The NCAV filter was outdated at Greenblatt's time as there was less to no institutional activity in the markets during Ben Graham's time, which allowed the securities to be traded at a heavy discount due to a lack of liquidity and data availability.

The Magic Formula is based on two simple ratios, return on invested capital (ROIC) and earnings yield (EBIT/EV). This filter is used on the top-rated S&P 500 stocks, the number of stocks should not exceed 20, and the filtered stocks should be held for a year. The process can then be repeated.


The stocks that are in loss before the completion of the holding period can be sold before a year gets completed for tax-loss harvesting.

Components of the magic formula

The magic formula comprises two variables, ROIC and the earnings yield, and one is a qualitative filter while the other is a value filter.

1. Return on Invested Capital

The ROIC is the 'quality' filter, and a high ROIC tells us that a business can earn higher on the capital it puts back into the business. But, again, this is because it has some competitive advantages and barriers built around its business.

ROIC = NOPAT / Invested Capital

Net Operating Profit After Tax (NOPAT): 

(Pre - Tax Income + D&A + Interest Paid) * (1 - Tax Rate)

Invested Capital = Equity + Long Term Debt

The ROIC is better than other profitability metrics like ROCE and ROE as these ratios have certain limitations.

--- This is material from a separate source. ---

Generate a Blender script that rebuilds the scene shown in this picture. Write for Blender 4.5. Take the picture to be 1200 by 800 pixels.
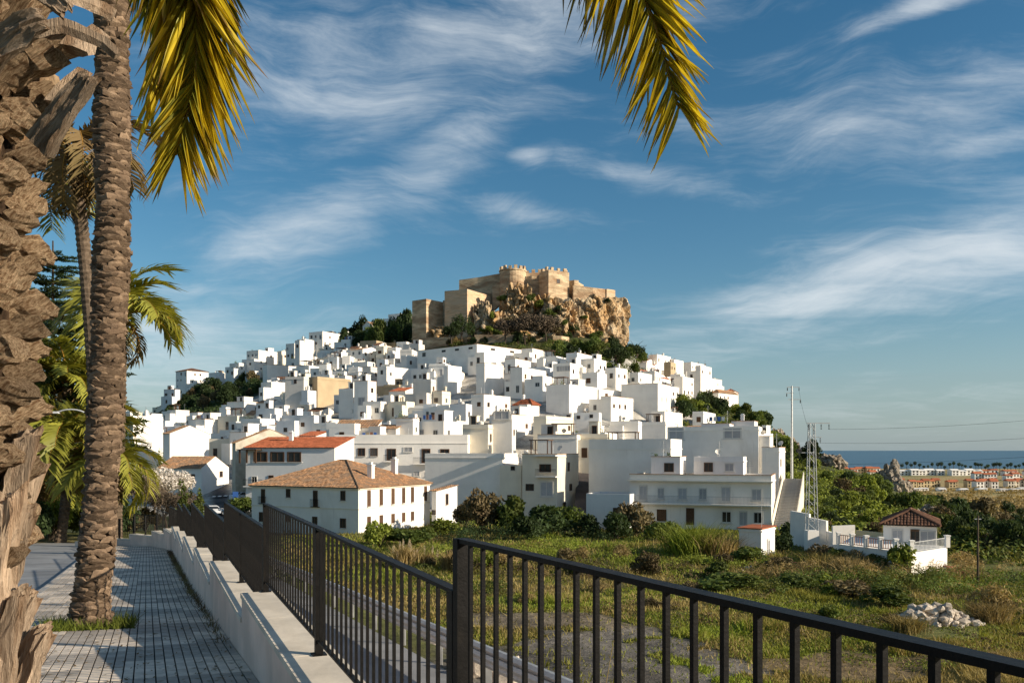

For instance - ROE only calculates the return generated on the equity capital of the business.

2. Earnings Yield (EBIT/EV)

The earnings yield is the inverse of the P/E ratio. The P/E tells us the entire firm's values compared to its earnings. 

The earnings yield flips the numerator and denominator, showing the actual % yield of the profits compared to the entire market value of the firm.

Example: The P/E of Apple Inc. is calculated by dividing its price by its per-share earnings.

Price = 156.08

EPS(TTM) = 6.01

P/E = 26.07

The Earnings Yield would be 6.01/156.08 = 3.8%. 

This means Apple is yielding 3.8% earnings for every share.

But instead of P/E, Greenblatt used the EV/EBIT multiple because it eliminates any varying tax charges and depreciation methods, making it easier to compare companies.